What to produce: Exactly reproduce the lines from the line bearing "Reconstruct this image" through the end of the listing, inclusive of both; pictures are to be omitted.

Lines of data:
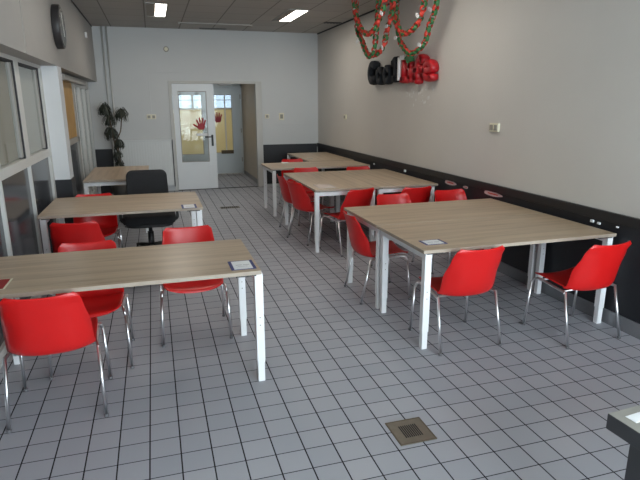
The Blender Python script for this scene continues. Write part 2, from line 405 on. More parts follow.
# ------------------------------------------------------------------ back wall fittings
def wall_plate(name, label, cat, x, z, w, h, n=1, group=None):
    t = thing(name, label, cat, (x, YB, z), 0, group)
    boxes('cover', [(-w/2, w/2, -.022, 0, -h/2, h/2)], 'switch', t, bevel=.004)
    for k in range(n):
        c = (-w/2 + w*(k+.5)/n)
        boxes('rocker', [(c-w/n*.3, c+w/n*.3, -.03, -.022, -h*.3, h*.3)], 'switch_dark', t, bevel=.002)
    return t
wall_plate('wall_socket', 'pale double wall socket left of the doors', 'socket', .27, 1.45, .17, .09, 2)
wall_plate('light_switch', 'small grey light switch right of the doorway', 'light switch', 2.53, 1.435, .085, .085, 1)
wall_plate('thermostat', 'taller white thermostat right of the doorway light switch', 'thermostat', 2.83, 1.43, .10, .14, 1)
t = thing('smoke_detector', 'round pale smoke detector high on the back wall', 'detector', (.632, YB, 2.69))
bm = bmesh.new(); cyl(bm, (0, -.03, 0), .05, .03, 'y'); obj('base', bm, 'switch_dark', t)
bm = bmesh.new(); cyl(bm, (0, -.045, 0), .033, .015, 'y'); obj('sensor_cap', bm, 'switch', t)
# conduit (surface cable) and pipes
bm = bmesh.new(); box(bm, .27, .282, YB-.012, YB, 1.5, 2.28); box(bm, .282, 1.1, YB-.012, YB, 2.268, 2.28)
tag(obj('cable_duct', bm, 'wall_cool', bevel=.002), 'thin white cable duct running up and across the back wall above the socket', 'cable duct')
bm = bmesh.new(); box(bm, 2.68, 3.5, YB-.014, YB, 1.27, 1.282)
tag(obj('cable_duct', bm, 'wall_cool', bevel=.002), 'thin horizontal white duct below the thermostat', 'cable duct')
for x, lab in ((-.475, 'left one of two thin vertical heating pipes in the far left corner'), (-.395, 'right one of the two thin vertical heating pipes in the far left corner')):
    bm = bmesh.new(); cyl(bm, (x, YB-.04, .1), .013, H-.1, 'z', 12)
    for z in (.6, 1.6, 2.6): box(bm, x-.02, x+.02, YB-.04, YB, z, z+.015)
    tag(obj('heating_pipe', bm, 'pipe'), lab, 'pipe', 'heating pipes')
# radiator
t = thing('radiator', 'wide white ribbed radiator under the socket, left of the doors', 'radiator', (.11, YB-.01, .12))
bm = bmesh.new()
box(bm, -.47, .50, -.07, -.03, 0, .88)
for k in range(19):
    x = -.465 + k*.05
    box(bm, x+.008, x+.042, -.082, -.07, .02, .86)
obj('panel', bm, 'radiator', t, bevel=.003)
boxes('top_grille', [(-.475, .505, -.09, -.02, .88, .90)], 'radiator', t)
boxes('side_cover', [(.505, .52, -.09, -.005, -.02, .9)], 'black_plastic', t, label='dark edge strip')
for bx in (-.3, .26): boxes('bracket', [(bx, bx+.04, -.03, .008, .2, .7), (bx, bx+.04, -.05, -.02, -.12, .2)], 'radiator', t)

# right wall fittings
def rplate(name, label, cat, y, z, w, h, n):
    t = thing(name, label, cat, (XR, y, z))
    boxes('cover', [(-.025, 0, -w/2, w/2, -h/2, h/2)], 'switch', t, bevel=.004)
    for k in range(n):
        c = -w/2 + w*(k+.5)/n
        boxes('rocker', [(-.032, -.025, c-w/n*.32, c+w/n*.32, -h*.32, h*.32)], 'switch_dark', t, bevel=.002)
rplate('light_switch', 'cream double light switch on the right wall above the near right tables', 'light switch', 2.52, 1.448, .15, .085, 2)
rplate('wall_plug', 'small cream box on the right wall near its far end', 'box', 7.05, 1.45, .11, .085, 1)

def blob(y, z, w, h, label, m='sticker'):
    bm = bmesh.new()
    pts = [(y+w/2*math.cos(a)*(1+.12*math.sin(3*a+y*7)), z+h/2*math.sin(a)) for a in [2*PI*k/18 for k in range(18)]]
    prism(bm, pts, 'x', XR-.034 if z > .8 else XR-.015, XR-.03 if z > .8 else XR-.012)
    box(bm, XR-.0155, XR-.015, y-w*.3, y+w*.25, z-h*.12, z+h*.12, 1)
    return tag(obj('sticker', bm, [m, 'paper_red']), label, 'sticker', 'stickers on the dado')
blob(3.32, .775, .26, .055, 'pink oval sticker on the dado, above the right far red chair')
blob(2.98, .77, .10, .03, 'small pale sticker just right of the pink oval one')
blob(2.47, .775, .32, .05, 'long pink and white sticker on the dado, nearest of the stickers')
def wsock(y, z, s, label):
    bm = bmesh.new(); box(bm, XR-.028, XR-.012, y-s, y+s, z-s*.7, z+s*.7)
    tag(obj('wall_hook', bm, 'paper', bevel=.003), label, 'hook', 'white wall hooks')
wsock(4.53, .775, .024, 'larger white hook on the dado above the middle right tables')
wsock(5.65, .755, .016, 'farthest white hook on the dado, past the middle right tables')
wsock(1.10, .772, .016, 'left of the two close white hooks beyond the corner of the near right table')
wsock(1.03, .768, .013, 'right of the two close white hooks beyond the corner of the near right table')
wsock(.85, .775, .009, 'tiny white hook nearest to the viewer on the right dado')

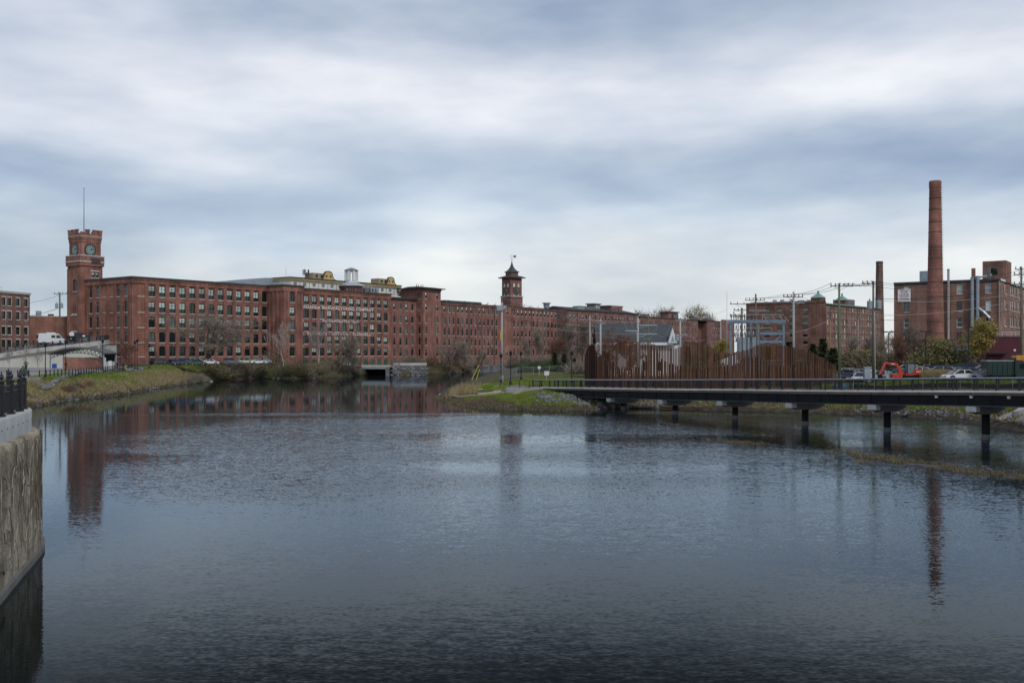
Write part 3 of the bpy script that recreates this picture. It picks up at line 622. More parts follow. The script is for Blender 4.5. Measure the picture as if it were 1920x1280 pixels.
def curved_gable(u, w_, h):
    pr = [(u-w_*.95, 4.2), (u-w_*.72, 4.55), (u-w_*.6, 5.3), (u-w_*.55, 6.1)]+[(u-w_*.52*math.cos(a), 6.1+h*math.sin(a)) for a in np.linspace(.25, math.pi-.25, 9)]+[(u+w_*.55, 6.1), (u+w_*.6, 5.3), (u+w_*.72, 4.55), (u+w_*.95, 4.2)]
    g = MB().prism(pr, 'y', py0-.6, py0-.1).build('gable', M_yellow, mP)
    for dx in (-1.0, 1.0): MB().box(u+dx-.42, u+dx+.42, py0-.64, py0-.602, 4.9, 5.8).build('gable_window', mat('ochre_dark', (.20, .10, .04), .2, 2, .7), g)
    pr2 = [(x, z+.22) for x, z in pr]; mb = MB(); 
    for (xa, za), (xb, zb) in zip(pr[:-1], pr[1:]): mb.bar((xa, py0-.35, za+.02), (xb, py0-.35, zb+.02), .75, .16)
    mb.build('coping', mat('coping_brown', (.10, .065, .045), .2, 2, .8), g)
    d_ = MB().box(u-w_*2.0, u-w_*.5, py0-.05, py0+4, 4.2, 6.2).build('dormer', mat('dormer_tan', (.33, .25, .16), .15, 1, .8), mP)
    for k in (.35, .8): MB().box(u-w_*2.0+w_*1.5*k-.5, u-w_*2.0+w_*1.5*k+.5, py0-.09, py0-.051, 4.7, 5.7).build('dormer_window', M_glass, d_)
curved_gable(19.5, 3.4, 1.0); curved_gable(51., 3.0, .9)

for u, h_, k in ((10.2, 3.0, 1), (11.0, 3.1, 2), (11.8, 2.2, 1), (12.6, 3.1, 2), (14.6, 2.2, 0), (15.8, 2.0, 0), (17.0, 2.4, 0), (2.7, 3.4, 0), (46, 1.6, 0), (54.6, 1.5, 1)):
    mb = MB().tube([(u, py0+2, 4.2), (u, py0+2, 4.2+h_)], .045, 6)
    if k: mb.box(u-.13*k, u+.13*k, py0+1.85, py0+2.1, 4.2+h_*.4, 4.2+h_)
    mb.build('antenna', M_trimdark if k else M_galv, mP)
MB().box(38.5, 42.5, py0-2.2, py0-.3, .2, 2.4).build('roof_chiller', M_galv, mP)
for u in (39.6, 41.2): MB().prism([(u-.45, 1.0), (u+.45, 1.0), (u, 2.3)], 'y', py0-2.24, py0-2.201).build('chiller_vent', M_black, mP)
MB().box(36.0, 37.9, py0-2, py0-.5, .2, 2.2).build('roof_chiller', M_concd, mP)

# white belfry on its brick base
CB = BP+E2*29.6+E1*8.0; cz = 28.94
mC = thing('belfry', 'white open octagonal belfry on a brick base with a grey hipped skirt roof', 'belfry', (CB.x, CB.y, cz), PHI+math.pi/8); mC.scale = (.95, .95, .875)
MB().lathe([(4.5, 0), (4.5, 2.9)], 8).build('base', M_brickD, mC); MB().lathe([(5.5, 2.7), (5.4, 3.0), (3.0, 4.05), (2.3, 4.2)], 8).build('skirt_roof', mat('zinc', (.36, .40, .43), .12, 1, .5), mC)
for k in range(8):
    a = math.pi*(k+.5)/4
    for s_ in (-.85, 0, .85):
        q = Vector((math.cos(a), math.sin(a)))*4.17+Vector((-math.sin(a), math.cos(a)))*s_; MB().box(-.28, .28, -.05, .05, .5, 1.9 if s_ else 2.2).build('base_window', M_glass, mC, loc=(q.x, q.y, 0), rz=a+math.pi/2)
MB().lathe([(2.35, 4.2), (2.35, 5.0)], 8).build('lantern_base', M_white, mC)
for k in range(8):
    a = math.pi*k/4; a2 = math.pi*(k+1)/4; P = Vector((math.cos(a), math.sin(a)))*2.15; Q = Vector((math.cos(a2), math.sin(a2)))*2.15
    MB().box(-.42, .42, -.38, .38, 5.0, 9.0).build('lantern_post', M_white, mC, loc=(P.x, P.y, 0), rz=a)
    mid = (P+Q)/2; wd = (Q-P).length/2-.22; arch = [(-wd, 9.0), (-wd, 7.2), (-wd*.62, 7.35), (-wd*.75, 7.8), (-wd*.35, 8.0), (-wd*.25, 8.5), (0, 8.75), (wd*.25, 8.5), (wd*.35, 8.0), (wd*.75, 7.8), (wd*.62, 7.35), (wd, 7.2), (wd, 9.0)]
    MB().prism(arch, 'y', -.07, .07).build('tracery', M_white, mC, loc=(mid.x, mid.y, 0), rz=math.atan2((Q-P).y, (Q-P).x))
MB().lathe([(2.75, 8.95), (2.85, 9.15), (1.2, 9.95), (.05, 10.3)], 8).build('lantern_roof', mat('zinc_dark', (.20, .22, .24), .12, 1, .5), mC)

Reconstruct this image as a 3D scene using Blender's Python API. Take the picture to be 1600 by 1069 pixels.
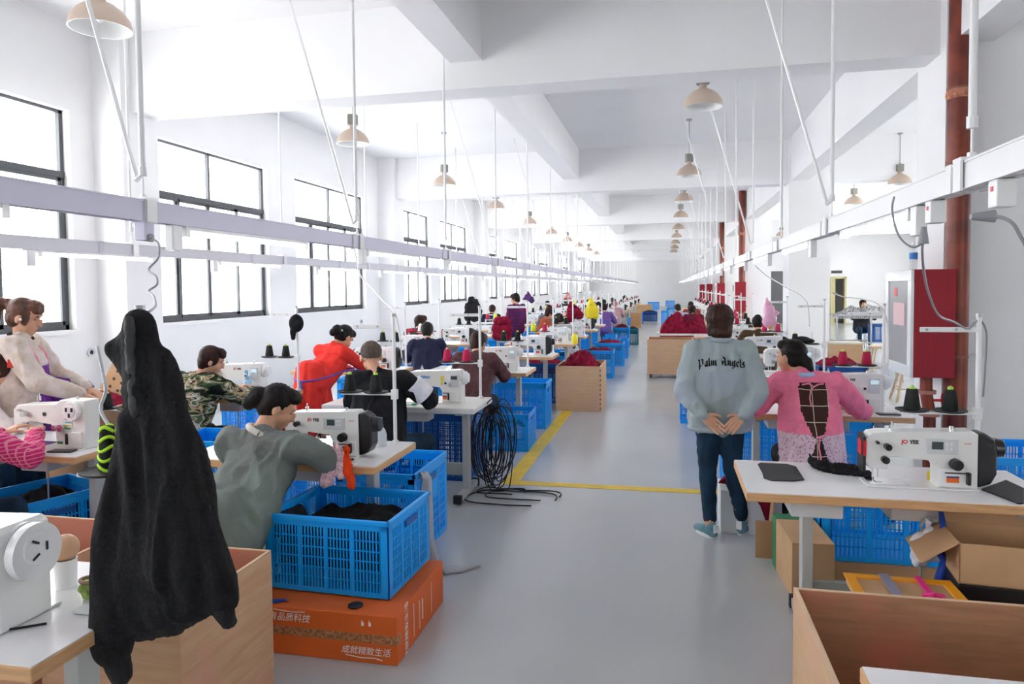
import bpy, bmesh, math, random
from mathutils import Vector, Matrix, noise, Euler
from mathutils.bvhtree import BVHTree
PI=math.pi; R_=math.radians
for o in list(bpy.data.objects): bpy.data.objects.remove(o)
S=bpy.context.scene; COL=S.collection
# ---------------------------------------------------------------- camera
F_=1110.; CX,CY=800.,497.; HC=1.70; ROLL=.010; PITCH=math.atan(46.5/F_); YAW=.214887
fw=Vector((-math.sin(YAW)*math.cos(PITCH),math.cos(YAW)*math.cos(PITCH),-math.sin(PITCH)))
r0=Vector((math.cos(YAW),math.sin(YAW),0)); u0=r0.cross(fw)
RR=r0*math.cos(ROLL)-u0*math.sin(ROLL); UU=u0*math.cos(ROLL)+r0*math.sin(ROLL)
CP=Vector((0,0,HC))
cd=bpy.data.cameras.new('camera'); cam=bpy.data.objects.new('camera',cd); COL.objects.link(cam)
cd.sensor_width=36; cd.lens=36*F_/1600; cd.shift_y=-37.5/1600; cd.clip_start=.05; cd.clip_end=300
M=Matrix.Identity(4)
for i in range(3): M[i][0]=RR[i]; M[i][1]=UU[i]; M[i][2]=-fw[i]; M[i][3]=CP[i]
cam.matrix_world=M; S.camera=cam
def ray(px,py): return fw+RR*((px-CX)/F_)-UU*((py-CY)/F_)
def onz(px,py,z=0):
    d=ray(px,py); return CP+d*((z-HC)/d.z)
def ony(px,py,y):
    d=ray(px,py); return CP+d*(y/d.y)
# ---------------------------------------------------------------- world, light, exposure
w=bpy.data.worlds.new('daylight'); S.world=w; w.use_nodes=True
bg=w.node_tree.nodes['Background']; bg.inputs[0].default_value=(.98,.985,1,1); bg.inputs[1].default_value=3.2
S.view_settings.view_transform='Standard'; S.view_settings.look='None'; S.view_settings.gamma=1
S.view_settings.exposure=1.6
S.cycles.max_bounces=10; S.cycles.diffuse_bounces=7; S.cycles.glossy_bounces=3; S.cycles.transmission_bounces=4
S.cycles.transparent_max_bounces=12; S.cycles.sample_clamp_indirect=6; S.cycles.caustics_reflective=False; S.cycles.caustics_refractive=False
ND=bpy.data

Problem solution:
Reconstruct this image as a 3D scene using Blender's Python API. Take the picture to be 1600 by 1069 pixels.
import bpy, bmesh, math, random
from mathutils import Vector, Matrix, noise, Euler
from mathutils.bvhtree import BVHTree
PI=math.pi; R_=math.radians
for o in list(bpy.data.objects): bpy.data.objects.remove(o)
S=bpy.context.scene; COL=S.collection
# ---------------------------------------------------------------- camera
F_=1110.; CX,CY=800.,497.; HC=1.70; ROLL=.010; PITCH=math.atan(46.5/F_); YAW=.214887
fw=Vector((-math.sin(YAW)*math.cos(PITCH),math.cos(YAW)*math.cos(PITCH),-math.sin(PITCH)))
r0=Vector((math.cos(YAW),math.sin(YAW),0)); u0=r0.cross(fw)
RR=r0*math.cos(ROLL)-u0*math.sin(ROLL); UU=u0*math.cos(ROLL)+r0*math.sin(ROLL)
CP=Vector((0,0,HC))
cd=bpy.data.cameras.new('camera'); cam=bpy.data.objects.new('camera',cd); COL.objects.link(cam)
cd.sensor_width=36; cd.lens=36*F_/1600; cd.shift_y=-37.5/1600; cd.clip_start=.05; cd.clip_end=300
M=Matrix.Identity(4)
for i in range(3): M[i][0]=RR[i]; M[i][1]=UU[i]; M[i][2]=-fw[i]; M[i][3]=CP[i]
cam.matrix_world=M; S.camera=cam
def ray(px,py): return fw+RR*((px-CX)/F_)-UU*((py-CY)/F_)
def onz(px,py,z=0):
    d=ray(px,py); return CP+d*((z-HC)/d.z)
def ony(px,py,y):
    d=ray(px,py); return CP+d*(y/d.y)
# ---------------------------------------------------------------- world, light, exposure
w=bpy.data.worlds.new('daylight'); S.world=w; w.use_nodes=True
bg=w.node_tree.nodes['Background']; bg.inputs[0].default_value=(.98,.985,1,1); bg.inputs[1].default_value=3.2
S.view_settings.view_transform='Standard'; S.view_settings.look='None'; S.view_settings.gamma=1
S.view_settings.exposure=1.6
S.cycles.max_bounces=10; S.cycles.diffuse_bounces=7; S.cycles.glossy_bounces=3; S.cycles.transmission_bounces=4
S.cycles.transparent_max_bounces=12; S.cycles.sample_clamp_indirect=6; S.cycles.caustics_reflective=False; S.cycles.caustics_refractive=False
ND=bpy.data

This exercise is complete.